Sunday, October 12, 2014

she laughs.


I'm not really afraid much of heights or bugs or things of that type. I don't necessarily enjoy public speaking per se, but I'm not terrified of it. I used to say that I wasn't really afraid of anything... but that's not true.

I'm scared of the future. I'm scared to grow up. I'm scared of being a failure.

Those fears are different than your typical phobias of external problems. They reveal a trust issue.

**

I had lunch a few weeks ago with one of my close friends from years past. Somehow we got to talking about my upcoming graduation and how it was so scary and rushing up quickly.
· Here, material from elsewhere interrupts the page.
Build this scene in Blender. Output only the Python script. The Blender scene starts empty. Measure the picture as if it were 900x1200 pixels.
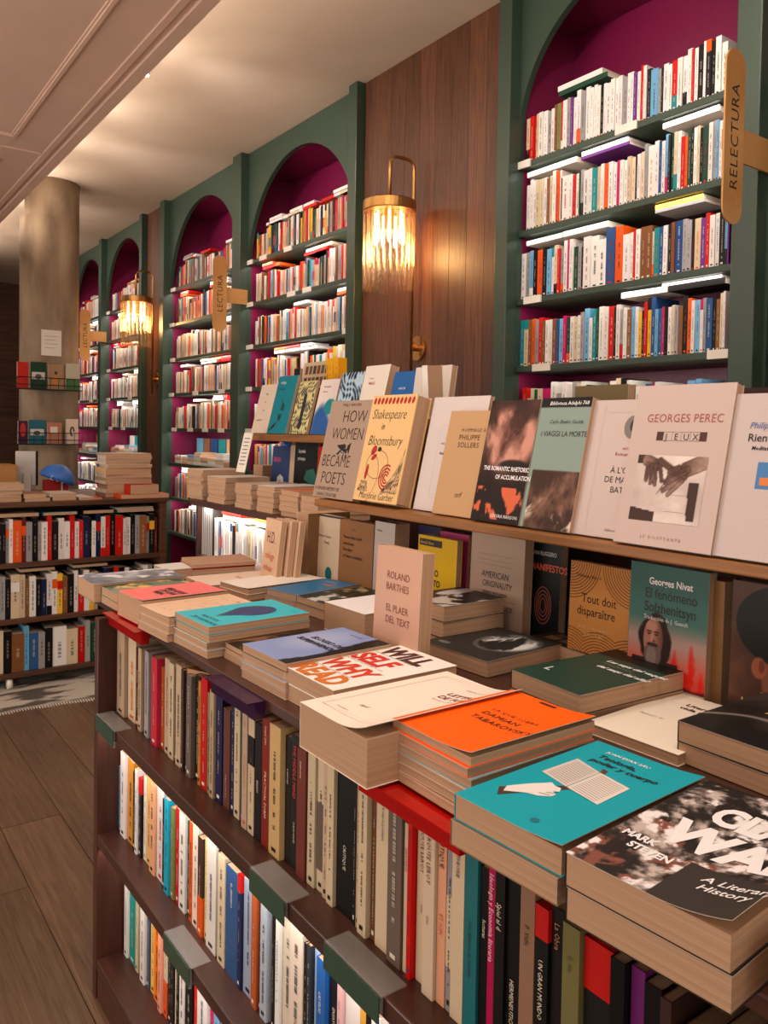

And suddenly she dropped this wisdom bomb on me. 

"I was reading in my Bible the other day and came across this verse and it stumped me. 
She is clothed in strength and dignity, she laughs without fear of the future. (Proverbs 31:25)
How is it possible that someone can laugh in the face of the future?"

Through the remainder of our conversation, the answer became clear. This woman (the ideal woman. the one we all strive to become.) knows what she faces will be horrible. She knows that what all can go wrong, will more than likely go wrong at one point in time.

But she holds onto a greater hope.

She can be joyous despite what comes because she knows that whatever it is -- be it terrible or wonderful -- it will be a blessing to her. God will grow her through it. 

But the problems she will face? Her God is so much greater than any attack of the devil. And at his futile attempts to break her apart -- she laughs.